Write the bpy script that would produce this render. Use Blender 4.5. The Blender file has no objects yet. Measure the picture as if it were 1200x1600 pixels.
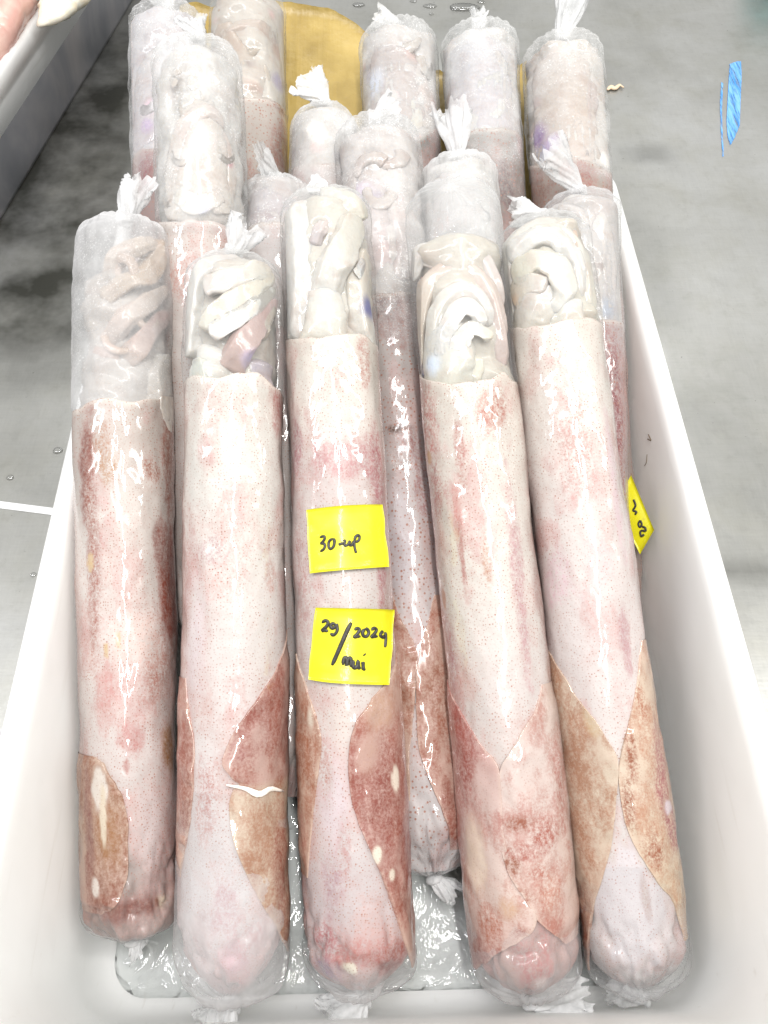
import bpy, math, random
import numpy as np
from mathutils import Vector, Matrix

random.seed(4)
RNG = np.random.default_rng(11)
scene = bpy.context.scene
COL = scene.collection

# ------------------------------------------------------------------ camera
FPX = 1250.0                      # focal length in pixels of the 1200 x 1600 photograph
PITCH = math.radians(58)          # looking down
CAM = np.array([0.0, 0.0, 0.656])
cam_d = bpy.data.cameras.new('camera')
cam_d.sensor_fit = 'VERTICAL'
cam_d.sensor_height = 36.0
cam_d.lens = 36.0 * FPX / 1600.0
cam_d.clip_start = 0.01
cam_d.clip_end = 60
cam = bpy.data.objects.new('camera', cam_d)
cam.location = CAM
cam.rotation_euler = (math.pi / 2 - PITCH, 0, 0)
COL.objects.link(cam)
scene.camera = cam

# ------------------------------------------------------------------ room light
world = bpy.data.worlds.new('World')
scene.world = world
world.use_nodes = True
bg = world.node_tree.nodes['Background']
bg.inputs[0].default_value = (0.98, 0.985, 0.97, 1)
bg.inputs[1].default_value = 0.56


def area(name, loc, size, power, color=(1, 1, 1), aim=(0, 0.3, 0)):
    d = bpy.data.lights.new(name, 'AREA')
    d.shape = 'RECTANGLE'
    d.size, d.size_y = size
    d.energy = power
    d.color = color
    o = bpy.data.objects.new(name, d)
    o.location = loc
    v = Vector(aim) - Vector(loc)
    o.rotation_euler = v.to_track_quat('-Z', 'Y').to_euler()
    COL.objects.link(o)
    return o


# fluorescent strips of the market hall, overhead along the table
area('ceiling_strip_lamp', (0.20, -0.25, 2.1), (0.10, 1.5), 34, (1.0, 0.985, 0.96), (0.10, 0.3, 0))
area('ceiling_strip_lamp', (-0.95, 0.2, 2.0), (0.14, 2.2), 26, (0.96, 0.96, 1.0), (0, 0.3, 0))
area('ceiling_strip_lamp', (1.2, 0.3, 2.0), (0.14, 2.2), 24, (1.0, 0.985, 0.95), (0, 0.3, 0))

area('ceiling_strip_lamp', (0.1, 2.1, 1.9), (1.8, 0.12), 10, (0.98, 0.99, 1.0), (0, 0.6, 0))

scene.view_settings.view_transform = 'Standard'
scene.view_settings.look = 'None'
scene.view_settings.exposure = 0.18
scene.view_settings.gamma = 1.0
scene.cycles.max_bounces = 10
scene.cycles.diffuse_bounces = 6
scene.cycles.glossy_bounces = 4
scene.cycles.transmission_bounces = 6
scene.cycles.transparent_max_bounces = 24
scene.cycles.caustics_reflective = False
scene.cycles.caustics_refractive = False
scene.cycles.sample_clamp_indirect = 4.0
scene.cycles.use_denoising = True

# ------------------------------------------------------------------ measuring helpers
FW = np.array([0, math.cos(PITCH), -math.sin(PITCH)])
UP = np.array([0, math.sin(PITCH), math.cos(PITCH)])
RT = np.array([1.0, 0, 0])


def ray(x, y):
    return FW + RT * (x - 600) / FPX - UP * (y - 800) / FPX


def at(x, y, z):
    """point on the level z that a sight line through photo pixel x, y meets"""
    v = ray(x, y)
    return CAM + v * ((z - CAM[2]) / v[2])


def at_plane(x, y, p0, n):
    v = ray(x, y)
    return CAM + v * (np.dot(p0 - CAM, n) / np.dot(v, n))


def srgb(r, g, b):
    c = np.array([r, g, b]) / 255.0
    return np.where(c <= 0.04045, c / 12.92, ((c + 0.055) / 1.055) ** 2.4)


# ------------------------------------------------------------------ noise in numpy
def _hash(ix, iy, iz, seed):
    with np.errstate(over='ignore'):
        h = (ix.astype(np.int64) * 374761393 + iy.astype(np.int64) * 668265263 +
             iz.astype(np.int64) * 2147483647 + seed * 974711) & 0xffffffff
        h = ((h ^ (h >> 13)) * 1274126177) & 0xffffffff
        h = h ^ (h >> 16)
    return (h & 0xffff) / 65535.0


def vnoise(p, seed=0):
    i = np.floor(p).astype(np.int64)
    f = p - i
    f = f * f * (3 - 2 * f)
    out = 0
    for dx in (0, 1):
        for dy in (0, 1):
            for dz in (0, 1):
                w = (f[:, 0] if dx else 1 - f[:, 0]) * (f[:, 1] if dy else 1 - f[:, 1]) * (f[:, 2] if dz else 1 - f[:, 2])
                out = out + w * _hash(i[:, 0] + dx, i[:, 1] + dy, i[:, 2] + dz, seed)
    return out


def fbm(p, seed=0, octv=4, gain=0.5):
    a, t, s = 1.0, 0.0, 0.0
    for k in range(octv):
        s = s + a * vnoise(p * (2.03 ** k) + 17.3 * k, seed + k)
        t += a
        a *= gain
    return s / t


def sstep(a, b, x):
    t = np.clip((x - a) / (b - a), 0, 1)
    return t * t * (3 - 2 * t)


# ------------------------------------------------------------------ object helpers
def link(o, parent=None):
    COL.objects.link(o)
    if parent is not None:
        o.parent = parent
    return o


def tag(o, label, cat, group=None):
    o['label'] = label
    o['category'] = cat
    if group:
        o['group'] = group
    return o


def empty(name, loc, label=None, cat=None, group=None):
    o = bpy.data.objects.new(name, None)
    o.empty_display_size = 0.02
    o.location = loc
    COL.objects.link(o)
    if label:
        tag(o, label, cat, group)
    return o


def make_mesh(name, v, f, col=None, smooth=True, extra=None, pat=None):
    v = np.asarray(v, dtype=np.float32)
    me = bpy.data.meshes.new(name)
    if isinstance(f, np.ndarray):
        n, k = f.shape
        me.vertices.add(len(v))
        me.vertices.foreach_set('co', v.ravel())
        me.loops.add(n * k)
        me.loops.foreach_set('vertex_index', f.astype(np.int32).ravel())
        me.polygons.add(n)
        me.polygons.foreach_set('loop_start', (np.arange(n) * k).astype(np.int32))
        me.polygons.foreach_set('loop_total', np.full(n, k, dtype=np.int32))
        me.update(calc_edges=True)
        me.validate()
    else:
        me.from_pydata([tuple(map(float, q)) for q in v], [], f)
    if smooth:
        me.polygons.foreach_set('use_smooth', np.ones(len(me.polygons), dtype=bool))
    if col is not None:
        c = np.ones((len(v), 4), dtype=np.float32)
        c[:, :col.shape[1]] = col
        a = me.color_attributes.new('Col', 'FLOAT_COLOR', 'POINT')
        a.data.foreach_set('color', c.ravel())
    if pat is not None:
        a = me.color_attributes.new('Pat', 'FLOAT_COLOR', 'POINT')
        a.data.foreach_set('color', np.asarray(pat, dtype=np.float32).ravel())
    if extra is not None:
        for k2, arr in extra.items():
            a = me.attributes.new(k2, 'FLOAT', 'POINT')
            a.data.foreach_set('value', np.asarray(arr, dtype=np.float32))
    return me


def mobj(name, v, f, m, parent=None, col=None, smooth=True, extra=None, origin=None, pat=None):
    v = np.asarray(v, dtype=np.float64)
    if parent is not None:
        off = PLOC[parent.name]
    else:
        off = np.zeros(3) if origin is None else np.asarray(origin)
    me = make_mesh(name, v - off, f, col, smooth, extra, pat)
    me.materials.append(m)
    o = bpy.data.objects.new(name, me)
    if parent is None:
        o.location = off
        COL.objects.link(o)
        PLOC[o.name] = off
    else:
        COL.objects.link(o)
        o.parent = parent
        PLOC[o.name] = off
    return o


PLOC = {}


def thing(name, loc, label, cat, group=None):
    o = empty(name, loc, label, cat, group)
    PLOC[o.name] = np.array(loc, dtype=float)
    return o


def grid_faces(nu, nv, wrap_u=False):
    """vertex index = j*nu + i, i across (optionally wrapped), j along"""
    i = np.arange(nu if wrap_u else nu - 1)
    j = np.arange(nv - 1)
    I, J = np.meshgrid(i, j)
    I, J = I.ravel(), J.ravel()
    I2 = (I + 1) % nu
    return np.stack([J * nu + I, J * nu + I2, (J + 1) * nu + I2, (J + 1) * nu + I], axis=1)


def resample(pts, n, smooth=True):
    pts = np.asarray(pts, dtype=float)
    if smooth and len(pts) > 2:                    # Catmull-Rom
        p = np.vstack([2 * pts[0] - pts[1], pts, 2 * pts[-1] - pts[-2]])
        out = []
        for k in range(1, len(p) - 2):
            t = np.linspace(0, 1, 24, endpoint=False)[:, None]
            a, b, c, d = p[k - 1], p[k], p[k + 1], p[k + 2]
            out.append(0.5 * ((2 * b) + (-a + c) * t + (2 * a - 5 * b + 4 * c - d) * t ** 2 + (-a + 3 * b - 3 * c + d) * t ** 3))
        out.append(p[-2][None])
        pts = np.vstack(out)
    L = np.concatenate([[0], np.cumsum(np.linalg.norm(np.diff(pts[:, :3], axis=0), axis=1))])
    t = np.linspace(0, L[-1], n)
    return np.stack([np.interp(t, L, pts[:, k]) for k in range(pts.shape[1])], axis=1)


def sweep(path, rad, nseg=14, flat=None, flat_n=None):
    """closed tapered tube along path; flat squashes it along flat_n"""
    path = np.asarray(path)
    n = len(path)
    tan = np.gradient(path, axis=0)
    tan /= np.linalg.norm(tan, axis=1)[:, None] + 1e-12
    ref = np.array([0, 0, 1.0]) if flat_n is None else np.asarray(flat_n)
    V = []
    a = np.linspace(0, 2 * np.pi, nseg, endpoint=False)
    for k in range(n):
        s = np.cross(tan[k], ref)
        if np.linalg.norm(s) < 1e-4:
            s = np.cross(tan[k], [1, 0, 0.2])
        s /= np.linalg.norm(s)
        t2 = np.cross(s, tan[k])
        fl = 1.0 if flat is None else flat
        V.append(path[k] + rad[k] * (np.cos(a)[:, None] * s + fl * np.sin(a)[:, None] * t2))
    V = np.vstack(V)
    f = [tuple(q) for q in grid_faces(nseg, n, True)]
    V = np.vstack([V, path[0], path[-1]])
    c0, c1 = len(V) - 2, len(V) - 1
    for k in range(nseg):
        f.append((c0, (k + 1) % nseg, k))
        f.append((c1, (n - 1) * nseg + k, (n - 1) * nseg + (k + 1) % nseg))
    return V, f


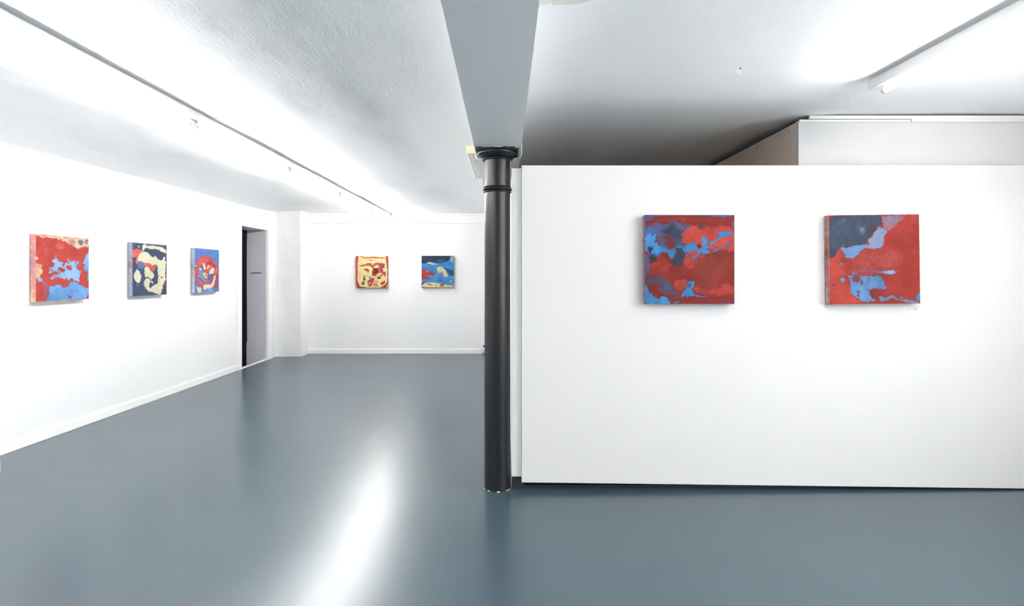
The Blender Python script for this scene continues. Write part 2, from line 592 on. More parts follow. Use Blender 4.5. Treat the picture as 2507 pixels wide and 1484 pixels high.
# bowl of the capital
w = MB()
bowl = [(.082, 2.146)] + roll(2.1515, .0915, .0085, .0055)
for i in range(13):
    a = PI / 2 * i / 12
    bowl.append((.096 + .036 * math.sin(a), 2.159 + .030 * (1 - math.cos(a)) * .55 + .019 * math.sin(a) * .75))
bowl += [(.1315, 2.195), (.127, 2.1985), (.118, 2.199)]
w.lathe(bowl, n=80)
cpart(w, 'capital', M['black'])
w = MB().box(-.1365, .1365, -.1365, .1365, 2.196, 2.2105, .0025)
cpart(w, 'abacus', M['black'])
# torn paint edge along the top of the slab
w = MB()
import random
rnd = random.Random(4)
N = 60
base_z = []
for i in range(N):
    x = -.1372 + .2744 * i / (N - 1)
    h = .0020 + .0022 * abs(math.sin(i * .7) * math.sin(i * .23 + 1)) + rnd.random() * .0012
    if i > N - 5: h += .004
    base_z.append((x, 2.2108 - h))
tp = [w.bm.verts.new((x, -.1385, 2.2108)) for x, z in base_z]
bt = [w.bm.verts.new((x, -.1385, z)) for x, z in base_z]
tp2 = [w.bm.verts.new((x, -.136, 2.2108)) for x, z in base_z]
bt2 = [w.bm.verts.new((x, -.136, z)) for x, z in base_z]
for i in range(N - 1):
    w.bm.faces.new((tp[i], tp[i + 1], bt[i + 1], bt[i]))
    w.bm.faces.new((bt[i], bt[i + 1], bt2[i + 1], bt2[i]))
    w.bm.faces.new((tp2[i], bt2[i], bt2[i + 1], tp2[i + 1]))
ch = cpart(w, 'chipped_paint_edge', M['chipped'], False)
ch['label'] = 'chipped white and green paint edge'
w = MB().lathe([(.0895, .0008), (.0893, .0045), (.0875, .0065)], n=60, cap=False)
w.lathe([(.0865, .0065), (.0885, .0008)], n=60, cap=False)
pe = cpart(w, 'foot_rim', M['cream_edge'])
pe['label'] = 'worn cream paint rim at the foot'

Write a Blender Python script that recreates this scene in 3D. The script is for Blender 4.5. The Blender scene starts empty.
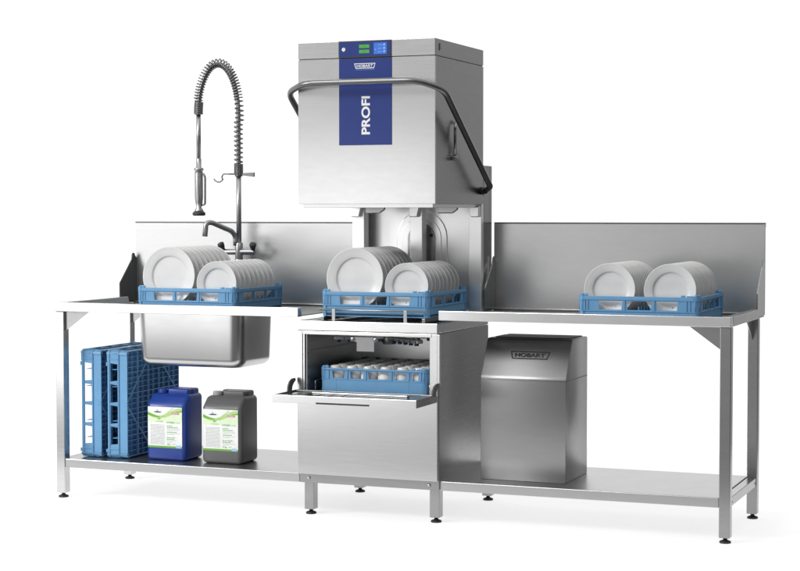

○ ○ ○ ○ ○ ○ ○

WRITTEN REQUEST: Beginning with the first line of the records above, extract each line exactly through the line that holds "scene.camera = cam", both ends included. Omit pictures.

OUTPUT:
Write the bpy script that would produce this render. Use Blender 4.5. The Blender file has no objects yet. Measure the picture as if it were 1200x1600 pixels.
import bpy, math, random
import numpy as np
from mathutils import Vector, Matrix

random.seed(4)
RNG = np.random.default_rng(11)
scene = bpy.context.scene
COL = scene.collection

# ------------------------------------------------------------------ camera
FPX = 1250.0                      # focal length in pixels of the 1200 x 1600 photograph
PITCH = math.radians(58)          # looking down
CAM = np.array([0.0, 0.0, 0.656])
cam_d = bpy.data.cameras.new('camera')
cam_d.sensor_fit = 'VERTICAL'
cam_d.sensor_height = 36.0
cam_d.lens = 36.0 * FPX / 1600.0
cam_d.clip_start = 0.01
cam_d.clip_end = 60
cam = bpy.data.objects.new('camera', cam_d)
cam.location = CAM
cam.rotation_euler = (math.pi / 2 - PITCH, 0, 0)
COL.objects.link(cam)
scene.camera = cam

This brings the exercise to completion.